L'ultimo segno è quello della maturazione avvenuta, l'incontro con il potere. Con Elly Schlein non sale alla leadership del Pd una figura leggera. Chi la sottovaluta ha già sbagliato i suoi calcoli. Guai a considerarla una giovane politicamente corretta che sorride anche troppo.

È una politica esperta, pragmatica, una che ha voluto rivedere le sue liste per l'assemblea nazionale nome per nome, una che si siede al tavolo delle trattative e non si alza finché non ha portato a casa il risultato. Non ha timore del potere e di esercitarlo. Avrà bisogno di tutto l'armamentario di cui dispone per domare la bestia di largo del Nazareno.

L'operazione Ponte è cominciata ieri con la consegna del melograno da parte del segretario uscente Enrico Letta, la replica con sorriso della campanella di Palazzo Chigi che Letta quasi lanciò addosso a Renzi al momento di andarsene.

E sarà lunga e faticosa, piena di serpenti sotto le foglie. Il serpente più insidioso non sono i capicorrente, è la sfiducia: vediamo che fa, se ce la fa.

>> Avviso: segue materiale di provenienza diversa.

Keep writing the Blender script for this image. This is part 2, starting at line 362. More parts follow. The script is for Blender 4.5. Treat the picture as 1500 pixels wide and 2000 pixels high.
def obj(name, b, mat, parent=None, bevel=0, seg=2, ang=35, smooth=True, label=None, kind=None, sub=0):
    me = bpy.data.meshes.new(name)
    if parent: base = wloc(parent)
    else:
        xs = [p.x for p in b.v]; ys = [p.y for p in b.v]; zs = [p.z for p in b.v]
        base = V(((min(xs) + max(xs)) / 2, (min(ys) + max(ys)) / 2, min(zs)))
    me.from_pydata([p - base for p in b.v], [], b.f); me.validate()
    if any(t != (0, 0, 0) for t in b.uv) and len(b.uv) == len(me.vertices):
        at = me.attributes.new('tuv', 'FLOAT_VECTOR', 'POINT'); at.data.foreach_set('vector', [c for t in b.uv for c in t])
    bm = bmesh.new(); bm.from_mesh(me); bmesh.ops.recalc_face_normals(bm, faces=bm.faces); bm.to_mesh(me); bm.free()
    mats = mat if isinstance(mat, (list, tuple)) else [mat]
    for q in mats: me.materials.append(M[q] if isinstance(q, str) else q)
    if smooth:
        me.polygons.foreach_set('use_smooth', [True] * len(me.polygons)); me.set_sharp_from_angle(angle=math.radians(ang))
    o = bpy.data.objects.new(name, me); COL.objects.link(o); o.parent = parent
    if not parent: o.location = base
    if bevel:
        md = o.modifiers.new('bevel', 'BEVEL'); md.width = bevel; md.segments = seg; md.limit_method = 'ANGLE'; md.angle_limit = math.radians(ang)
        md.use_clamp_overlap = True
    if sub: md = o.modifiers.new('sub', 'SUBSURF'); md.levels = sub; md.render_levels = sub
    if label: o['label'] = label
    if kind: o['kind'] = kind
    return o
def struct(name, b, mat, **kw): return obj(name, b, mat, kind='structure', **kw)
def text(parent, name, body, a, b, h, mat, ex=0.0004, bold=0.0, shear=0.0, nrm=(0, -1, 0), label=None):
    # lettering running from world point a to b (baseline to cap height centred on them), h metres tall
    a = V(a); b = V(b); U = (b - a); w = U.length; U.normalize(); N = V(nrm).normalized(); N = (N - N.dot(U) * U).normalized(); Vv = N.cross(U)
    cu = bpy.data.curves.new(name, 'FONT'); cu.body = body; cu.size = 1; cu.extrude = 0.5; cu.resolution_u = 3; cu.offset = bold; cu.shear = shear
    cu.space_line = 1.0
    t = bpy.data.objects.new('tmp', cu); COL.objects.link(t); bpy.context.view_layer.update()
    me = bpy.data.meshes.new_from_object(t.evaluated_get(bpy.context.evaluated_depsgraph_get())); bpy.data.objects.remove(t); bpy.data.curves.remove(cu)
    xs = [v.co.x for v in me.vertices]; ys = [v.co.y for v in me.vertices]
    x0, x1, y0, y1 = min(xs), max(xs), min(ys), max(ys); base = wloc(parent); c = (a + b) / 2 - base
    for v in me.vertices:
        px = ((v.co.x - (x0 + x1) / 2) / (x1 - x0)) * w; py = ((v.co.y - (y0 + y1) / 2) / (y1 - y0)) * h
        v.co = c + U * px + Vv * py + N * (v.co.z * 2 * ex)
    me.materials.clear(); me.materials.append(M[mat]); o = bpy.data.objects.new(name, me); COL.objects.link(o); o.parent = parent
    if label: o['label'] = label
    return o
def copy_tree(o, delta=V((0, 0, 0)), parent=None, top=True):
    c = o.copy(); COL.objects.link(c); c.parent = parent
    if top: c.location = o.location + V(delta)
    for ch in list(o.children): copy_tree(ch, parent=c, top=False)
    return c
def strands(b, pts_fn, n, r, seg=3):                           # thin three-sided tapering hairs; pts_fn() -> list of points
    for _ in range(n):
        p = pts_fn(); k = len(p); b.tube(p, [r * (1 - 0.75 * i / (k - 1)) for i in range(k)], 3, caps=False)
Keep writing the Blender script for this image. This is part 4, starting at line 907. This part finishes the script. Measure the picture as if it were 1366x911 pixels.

L'alleato più promettente è il popolo che è emerso domenica: meno dei votanti delle ultime primarie, nel 2019, ma molto più delle attese. Un voto che permette a Elly Schlein di provare a fare quello che neppure a Renzi era riuscito nel 2012: prendere il Pd dall'interno con le elezioni primarie.

«È il nostro tempo», ripete in queste ore la nuova segretaria. Il tempo scadrà alle elezioni europee del 2024. In cui si scontreranno due idee di Italia e di Europa: l'Europa delle nazioni modello Meloni e l'Europa federalista di Schlein. In questo tempo breve che è la politica italiana, da ieri in molti calcolano di spartirsi le spoglie del Pd, ma non Giorgia Meloni.

Meloni si aspetta una «opposizione durissima». È l’annuncio di una possibile radicalizzazione, che esclude alleati, rivali, terzi poli. Uno scenario mai visto che riconsegna l’Italia al suo status di laboratorio politico più originale d’Europa. Il primo effetto Elly. Poi c’è tutto da fare, certo. Le macerie del Pd sono lì, da ricostruire. E non ci sono alternative, tra la catastrofe finale e la rinascita.